Twice in the past four years, Mr B's Emporium of Reading Delights (Bath, England) has been named the U.K's Independent Bookseller of the Year. Also, they really like Pacazo. Coincidence? You be the judge. And many thanks to Lucinda Corby for the kind words: “This is a book of great ambition and scope - including in terms of the writing style itself.”
Many thanks to William Rycroft for his kind words for Pacazo at the great Australian arts and entertainment site, The Blurb: “...it is surprising how many times the real blows to the gut come from a single sentence or image.”

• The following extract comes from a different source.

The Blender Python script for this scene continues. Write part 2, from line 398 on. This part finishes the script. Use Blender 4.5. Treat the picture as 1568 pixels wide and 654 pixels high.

Just found out that the philosopher Jonathan Barnes had kind words for Pacazo in an article called "Five First Novels" in the February 2012 issue of Literary Review:
"Although this is the kind of story that purposefully withholds any particular closure, it is not without considerable rewards. Kesey excels at evoking the geography of the country ... and at describing its venomous wildlife.”
Many thanks to John Self: "Loosening the ties of chronology, Kesey achieves extraordinary effects by twisting time frames together, so that within the same paragraph, he can simultaneously relate the "now" of the narrative, the narrator's memories, and historical events. This is three-dimensional storytelling, enhanced repeatedly by a neat trick something like the literary equivalent of Stanley Kubrick's bone-to-space-station jump cut in 2001."
March 3, 2012, 12:06 p.m.Categories: History, Pacazo, Review
From Kate Saunders: "Roy Kesey’s book, set in the ancient city of Piura, is big, intelligent and wonderfully original."
February 11, 2012, 12:05 a.m.Categories: Novels, Pacazo, Review
From Siobhan Murphy: “A virtuoso display of putting your reader comprehensively through the wringer... This obsessive hunt for justice is utterly convincing.” Elsewhere Metro lists Pacazo as one of the Top 10 Things to Do this Week-end.